### Job
In the lines below, find the one that contains "mx = n.new('ShaderNodeMix'); mx.data_type = 'RGBA';" and write it out exactly, along with every line that follows it.

### Given data
--- --- ---

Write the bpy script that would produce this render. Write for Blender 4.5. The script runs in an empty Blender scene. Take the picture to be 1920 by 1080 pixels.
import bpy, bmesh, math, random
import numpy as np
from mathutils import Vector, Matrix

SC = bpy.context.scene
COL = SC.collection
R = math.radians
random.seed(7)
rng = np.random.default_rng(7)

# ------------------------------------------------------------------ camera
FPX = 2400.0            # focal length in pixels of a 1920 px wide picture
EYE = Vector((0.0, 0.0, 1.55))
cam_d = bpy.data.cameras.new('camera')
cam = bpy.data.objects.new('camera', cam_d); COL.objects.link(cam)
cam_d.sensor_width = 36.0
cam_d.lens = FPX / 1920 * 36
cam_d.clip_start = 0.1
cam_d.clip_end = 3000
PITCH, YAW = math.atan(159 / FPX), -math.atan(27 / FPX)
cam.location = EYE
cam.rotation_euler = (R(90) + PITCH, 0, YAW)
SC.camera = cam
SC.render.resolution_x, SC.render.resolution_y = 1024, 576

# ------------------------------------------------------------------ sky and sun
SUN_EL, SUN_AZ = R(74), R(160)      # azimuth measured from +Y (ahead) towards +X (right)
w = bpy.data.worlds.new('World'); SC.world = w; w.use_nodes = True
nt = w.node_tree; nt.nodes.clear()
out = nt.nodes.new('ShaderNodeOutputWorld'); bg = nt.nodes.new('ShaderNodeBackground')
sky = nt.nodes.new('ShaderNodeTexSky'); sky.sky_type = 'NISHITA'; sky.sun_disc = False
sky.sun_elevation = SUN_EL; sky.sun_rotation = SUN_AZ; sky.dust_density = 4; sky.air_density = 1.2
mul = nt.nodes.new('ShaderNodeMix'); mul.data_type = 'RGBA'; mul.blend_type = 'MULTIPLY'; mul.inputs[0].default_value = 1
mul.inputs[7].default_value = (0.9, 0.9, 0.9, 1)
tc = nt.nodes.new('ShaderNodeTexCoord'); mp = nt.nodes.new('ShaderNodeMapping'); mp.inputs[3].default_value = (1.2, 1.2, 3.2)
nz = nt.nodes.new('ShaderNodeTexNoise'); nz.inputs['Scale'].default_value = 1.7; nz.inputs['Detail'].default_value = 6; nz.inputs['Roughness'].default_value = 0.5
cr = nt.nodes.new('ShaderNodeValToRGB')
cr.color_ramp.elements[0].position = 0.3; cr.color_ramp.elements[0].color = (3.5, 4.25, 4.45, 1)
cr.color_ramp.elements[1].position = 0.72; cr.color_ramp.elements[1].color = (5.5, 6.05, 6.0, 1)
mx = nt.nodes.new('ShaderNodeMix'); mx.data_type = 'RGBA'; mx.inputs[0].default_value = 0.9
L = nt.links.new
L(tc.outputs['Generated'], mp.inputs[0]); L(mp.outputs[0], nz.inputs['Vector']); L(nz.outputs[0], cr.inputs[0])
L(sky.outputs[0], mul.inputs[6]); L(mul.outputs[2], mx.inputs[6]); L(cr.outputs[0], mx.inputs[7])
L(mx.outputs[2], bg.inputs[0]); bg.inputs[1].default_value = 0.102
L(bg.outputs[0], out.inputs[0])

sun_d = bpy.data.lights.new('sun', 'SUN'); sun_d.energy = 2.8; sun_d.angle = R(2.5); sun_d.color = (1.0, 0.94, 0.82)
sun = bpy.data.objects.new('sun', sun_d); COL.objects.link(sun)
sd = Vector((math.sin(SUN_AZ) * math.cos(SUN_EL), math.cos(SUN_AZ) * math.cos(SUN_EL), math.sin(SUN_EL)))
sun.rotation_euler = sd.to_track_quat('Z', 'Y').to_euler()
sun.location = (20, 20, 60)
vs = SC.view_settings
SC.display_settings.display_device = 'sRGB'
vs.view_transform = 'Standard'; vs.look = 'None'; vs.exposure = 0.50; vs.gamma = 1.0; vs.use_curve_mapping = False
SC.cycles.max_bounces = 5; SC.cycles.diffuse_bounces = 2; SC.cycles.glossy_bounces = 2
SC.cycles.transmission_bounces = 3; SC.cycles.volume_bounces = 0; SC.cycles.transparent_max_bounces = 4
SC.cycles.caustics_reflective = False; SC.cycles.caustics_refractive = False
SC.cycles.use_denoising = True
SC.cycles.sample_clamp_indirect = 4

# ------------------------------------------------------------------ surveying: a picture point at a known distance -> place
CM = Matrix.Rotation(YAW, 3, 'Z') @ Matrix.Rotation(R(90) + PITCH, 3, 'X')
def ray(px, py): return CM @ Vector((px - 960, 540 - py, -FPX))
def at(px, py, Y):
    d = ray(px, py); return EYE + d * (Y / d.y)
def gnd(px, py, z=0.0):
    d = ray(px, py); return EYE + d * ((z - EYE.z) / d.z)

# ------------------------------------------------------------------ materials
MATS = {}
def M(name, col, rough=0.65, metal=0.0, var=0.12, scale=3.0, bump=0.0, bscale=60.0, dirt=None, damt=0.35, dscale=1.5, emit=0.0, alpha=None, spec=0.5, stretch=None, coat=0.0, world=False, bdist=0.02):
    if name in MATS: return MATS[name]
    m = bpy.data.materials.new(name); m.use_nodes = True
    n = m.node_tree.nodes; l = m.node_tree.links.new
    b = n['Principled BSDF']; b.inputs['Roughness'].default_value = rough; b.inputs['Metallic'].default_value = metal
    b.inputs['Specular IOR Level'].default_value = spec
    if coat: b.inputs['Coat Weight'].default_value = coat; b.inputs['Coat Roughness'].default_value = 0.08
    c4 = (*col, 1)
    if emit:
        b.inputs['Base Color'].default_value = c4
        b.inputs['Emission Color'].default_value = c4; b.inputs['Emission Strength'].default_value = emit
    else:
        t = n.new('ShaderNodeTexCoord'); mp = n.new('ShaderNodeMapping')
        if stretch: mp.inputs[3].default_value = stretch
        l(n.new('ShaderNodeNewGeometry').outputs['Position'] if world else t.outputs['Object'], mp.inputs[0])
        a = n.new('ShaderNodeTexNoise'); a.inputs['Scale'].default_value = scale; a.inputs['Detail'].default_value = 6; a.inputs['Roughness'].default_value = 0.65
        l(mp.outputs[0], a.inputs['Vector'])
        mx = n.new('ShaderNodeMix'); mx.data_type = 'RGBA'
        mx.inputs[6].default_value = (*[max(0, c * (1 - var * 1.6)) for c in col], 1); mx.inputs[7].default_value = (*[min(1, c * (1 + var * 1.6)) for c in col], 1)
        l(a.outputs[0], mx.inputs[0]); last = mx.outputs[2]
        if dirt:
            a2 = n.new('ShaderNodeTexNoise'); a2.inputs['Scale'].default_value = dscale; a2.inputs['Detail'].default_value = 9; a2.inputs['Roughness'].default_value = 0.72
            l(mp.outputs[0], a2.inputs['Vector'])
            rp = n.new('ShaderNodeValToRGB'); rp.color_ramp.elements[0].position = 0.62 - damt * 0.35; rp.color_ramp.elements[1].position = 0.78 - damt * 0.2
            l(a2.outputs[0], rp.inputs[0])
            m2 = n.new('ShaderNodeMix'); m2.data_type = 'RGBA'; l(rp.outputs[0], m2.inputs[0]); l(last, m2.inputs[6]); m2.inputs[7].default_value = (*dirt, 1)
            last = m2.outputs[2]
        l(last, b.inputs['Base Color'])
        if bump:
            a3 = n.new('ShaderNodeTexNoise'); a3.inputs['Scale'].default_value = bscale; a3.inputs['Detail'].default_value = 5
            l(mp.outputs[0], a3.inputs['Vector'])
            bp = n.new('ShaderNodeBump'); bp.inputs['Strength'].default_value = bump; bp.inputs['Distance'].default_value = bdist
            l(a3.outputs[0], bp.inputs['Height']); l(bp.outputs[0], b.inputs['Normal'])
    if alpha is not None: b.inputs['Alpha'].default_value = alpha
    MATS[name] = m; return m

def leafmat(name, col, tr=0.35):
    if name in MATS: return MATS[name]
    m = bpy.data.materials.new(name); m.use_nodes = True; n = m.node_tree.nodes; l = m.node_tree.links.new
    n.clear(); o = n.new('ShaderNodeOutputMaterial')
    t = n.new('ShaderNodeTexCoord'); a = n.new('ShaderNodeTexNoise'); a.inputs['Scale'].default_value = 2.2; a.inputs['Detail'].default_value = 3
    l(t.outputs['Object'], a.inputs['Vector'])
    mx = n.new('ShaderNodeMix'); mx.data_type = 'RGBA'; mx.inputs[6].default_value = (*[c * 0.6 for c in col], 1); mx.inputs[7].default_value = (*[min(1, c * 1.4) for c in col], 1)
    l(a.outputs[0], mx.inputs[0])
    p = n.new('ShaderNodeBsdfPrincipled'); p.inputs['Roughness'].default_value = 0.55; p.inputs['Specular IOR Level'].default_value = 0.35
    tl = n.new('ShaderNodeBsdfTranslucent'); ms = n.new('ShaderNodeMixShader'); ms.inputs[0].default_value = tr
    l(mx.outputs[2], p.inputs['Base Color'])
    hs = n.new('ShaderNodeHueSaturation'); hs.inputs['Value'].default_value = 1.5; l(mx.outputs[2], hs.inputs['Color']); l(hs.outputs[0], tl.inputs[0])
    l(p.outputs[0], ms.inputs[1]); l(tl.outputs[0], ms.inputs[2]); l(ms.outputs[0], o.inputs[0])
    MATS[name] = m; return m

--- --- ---

### The solution
    mx = n.new('ShaderNodeMix'); mx.data_type = 'RGBA'; mx.inputs[6].default_value = (*[c * 0.6 for c in col], 1); mx.inputs[7].default_value = (*[min(1, c * 1.4) for c in col], 1)
    l(a.outputs[0], mx.inputs[0])
    p = n.new('ShaderNodeBsdfPrincipled'); p.inputs['Roughness'].default_value = 0.55; p.inputs['Specular IOR Level'].default_value = 0.35
    tl = n.new('ShaderNodeBsdfTranslucent'); ms = n.new('ShaderNodeMixShader'); ms.inputs[0].default_value = tr
    l(mx.outputs[2], p.inputs['Base Color'])
    hs = n.new('ShaderNodeHueSaturation'); hs.inputs['Value'].default_value = 1.5; l(mx.outputs[2], hs.inputs['Color']); l(hs.outputs[0], tl.inputs[0])
    l(p.outputs[0], ms.inputs[1]); l(tl.outputs[0], ms.inputs[2]); l(ms.outputs[0], o.inputs[0])
    MATS[name] = m; return m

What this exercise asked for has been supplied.